きれいごとは抜きにして

痛みも苦しみも喜びもみんな、生きていることの証。

子供みたいな彼氏

のろけの話ではいっさいない。

いや、一部にのろけも含まれるがそのための話ではない、と言った方が正しい。

 

私には同い年の彼氏がいる。

以前の記事にも書いたが、性格も価値観も、金銭感覚すらも私とはまったく違う。

けれども私は彼が好きだ。

ルックスが良いということ、そして私とは違う分、私の持たないものをたくさん持っているということにとても魅力を感じる。

たとえ喧嘩をしても、眠っている彼の顔を見るだけで怒りの感情が冷めてしまうほどに彼の顔が好きだし、意見の食い違いで論争になっても、「まあ、このひとは私と違うのだから仕方ない」とあきらめがつくほどに性格が真逆だ。

 

ただ、ときおり彼と過ごすことにひどく疲れを感じる。

彼は子供のような性格なので、計画を立ててなにかにじっくり取り組むということが非常に苦手だ。

目の前になにか面白そうなものがあれば、そのときにやらなくてはいけないことそっちのけで飛びついてしまう。

 

生活習慣もまるで子供のようだ。

翌日仕事があるにもかかわらず(たいてい声をかけて起こすのは私なのだが)、夜中の2時3時までTVや漫画を見て笑っている。

同棲している部屋がワンルームなので私もそれにつきあうことになる。私は部屋が明るかったり物音がすると眠れないからだ。

 

スキンシップの仕方も子供の悪ふざけそのものだ。

私の首に足を絡めてきたり、寝ている私にのしかかり、起きて起きてと揺さぶったりもする。

 

こういったことをやめてほしいと、私はいままで何度も彼に伝えてきた。

だが彼はそれは難しいと言う。

スキンシップは自分なりの愛情表現だし、生活習慣も長年そうしてきた結果なのですぐには直せないと。

そして実際直すことはできていない。

 

寝る時間の遅さに関しては、私は最近では諦めている。

帰りが遅く休みもほとんどないいまの生活のなかでは、彼の娯楽は夜更けに見るTVとときどき買う漫画くらいなのは確かだ。

だから、つきあわされることになっても受けいれてあげよう、と。

 

スキンシップに関しても、それはやめて、とそのときそのときで言っていくしかない。

そうすれば一時的にであれ、不快な思いをさせられることは避けられる。

 

そんな彼との生活を続けていると、子育てとはこういうものなのかもしれない、という気分になってきた。

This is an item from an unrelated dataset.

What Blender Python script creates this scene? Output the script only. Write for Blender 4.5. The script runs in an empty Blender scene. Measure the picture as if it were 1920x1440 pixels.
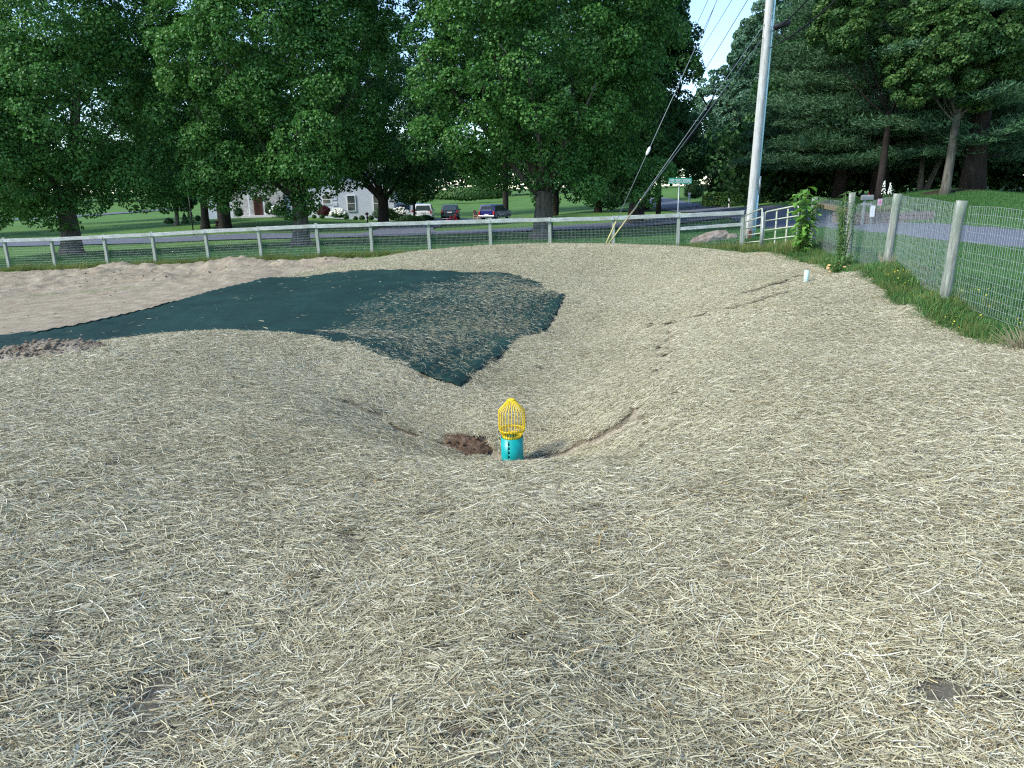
import bpy, bmesh, math, random
import numpy as np
from mathutils import Vector, Matrix, Euler

PI = math.pi
rng = np.random.default_rng(7)
random.seed(7)
scene = bpy.context.scene
COL = scene.collection

# ------------------------------------------------------------------ camera
F = 1331.0
PITCH = math.atan((720 - 368) / F)
ROLL = 0.02
CAMZ = 2.7
Rx = Matrix.Rotation(PI / 2 - PITCH, 3, 'X')
Rz = Matrix.Rotation(-ROLL, 3, 'Z')
CR = Rx @ Rz
CRn = np.array(CR)


def ray(px, py):
    v = CR @ Vector(((px - 960) / F, -(py - 720) / F, -1.0))
    return v


def P(px, py, Y, dz=0.0):
    v = ray(px, py)
    t = Y / v.y
    return (v.x * t, Y, CAMZ + v.z * t + dz)


cam_data = bpy.data.cameras.new('camera')
cam = bpy.data.objects.new('camera', cam_data)
COL.objects.link(cam)
cam.location = (0, 0, CAMZ)
cam.rotation_euler = CR.to_euler()
cam_data.sensor_width = 36
cam_data.lens = 36 * F / 1920
cam_data.clip_end = 3000
cam_data.clip_start = 0.05
scene.camera = cam

# ------------------------------------------------------------------ helpers


def tag(o, label=None, cat=None, group=None, kind=None):
    if label: o['label'] = label
    if cat: o['category'] = cat
    if group: o['group'] = group
    if kind: o['kind'] = kind
    return o


def empty(name, loc=(0, 0, 0), rz=0.0, label=None, cat=None, group=None):
    o = bpy.data.objects.new(name, None)
    COL.objects.link(o)
    o.location = loc
    o.rotation_euler = (0, 0, rz)
    o.empty_display_size = 0.2
    return tag(o, label, cat, group)


def link(name, me, mat=None, parent=None):
    o = bpy.data.objects.new(name, me)
    COL.objects.link(o)
    if mat is not None:
        me.materials.clear()
        me.materials.append(mat)
    if parent is not None: o.parent = parent
    return o


def np_mesh(name, verts, faces, smooth=False, attrs=None):
    """verts (N,3), faces (M,k) array with uniform k"""
    verts = np.ascontiguousarray(verts, dtype=np.float32)
    faces = np.ascontiguousarray(faces, dtype=np.int32)
    m, k = faces.shape
    me = bpy.data.meshes.new(name)
    me.vertices.add(len(verts))
    me.vertices.foreach_set('co', verts.ravel())
    me.loops.add(m * k)
    me.loops.foreach_set('vertex_index', faces.ravel())
    me.polygons.add(m)
    me.polygons.foreach_set('loop_start', np.arange(0, m * k, k, dtype=np.int32))
    try:
        me.polygons.foreach_set('loop_total', np.full(m, k, dtype=np.int32))
    except Exception:
        pass
    me.update(calc_edges=True)
    if smooth:
        me.polygons.foreach_set('use_smooth', np.ones(m, dtype=bool))
    if attrs:
        for an, (dom, arr) in attrs.items():
            a = me.attributes.new(an, 'FLOAT', dom)
            a.data.foreach_set('value', np.ascontiguousarray(arr, dtype=np.float32))
    return me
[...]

実際にお子さんを育てている方からしたら「そんな失礼な!」と思われるかもしれない。

30を過ぎても幼稚なだけの人間と、これから伸びしろのある子供を一緒にするな、と。

 

だが、子育てというものが、よく聞くように「大変だけどやりがいがある」「戦争のようだけど癒しも感じる」ものだとしたら、その点では私の気持ちと通じるのではないだろうか。

なんだかんだで私は彼氏と一緒にいるのが楽しい。

疲れも不快さも、ときには怒りも湧くが、トータルでは喜びと楽しみの方が多い。

 

だからこれは子育ての予行演習のようなものではないかと思うことにした。

私たちが子供をつくるかどうかはまだわからない。

授かるかどうかもわからないし、そもそも結婚の予定すらまだない。

 

私はそうしたいと思っているが、実際そうなったときに、おたがいが(というよりまず私が)いまよりももっと大変な思いをするのは目に見えている。

だからこれは子供という存在を授かるためのひとつの試練ではないかとも思える。

「自分の思い通りにならない存在」とひとつ屋根の下で暮らし、泣いたり怒ったり、それ以上に一緒に笑うことで、相手の人格を認めていく。

「自分にとても近しい存在でありながら、自分とは違う別個の人格」を受けいれていく。

 

この行為こそが、子育てというものの本質のひとつではないだろうか。

子供のような彼氏との生活を通して、私はそれを学んでいる。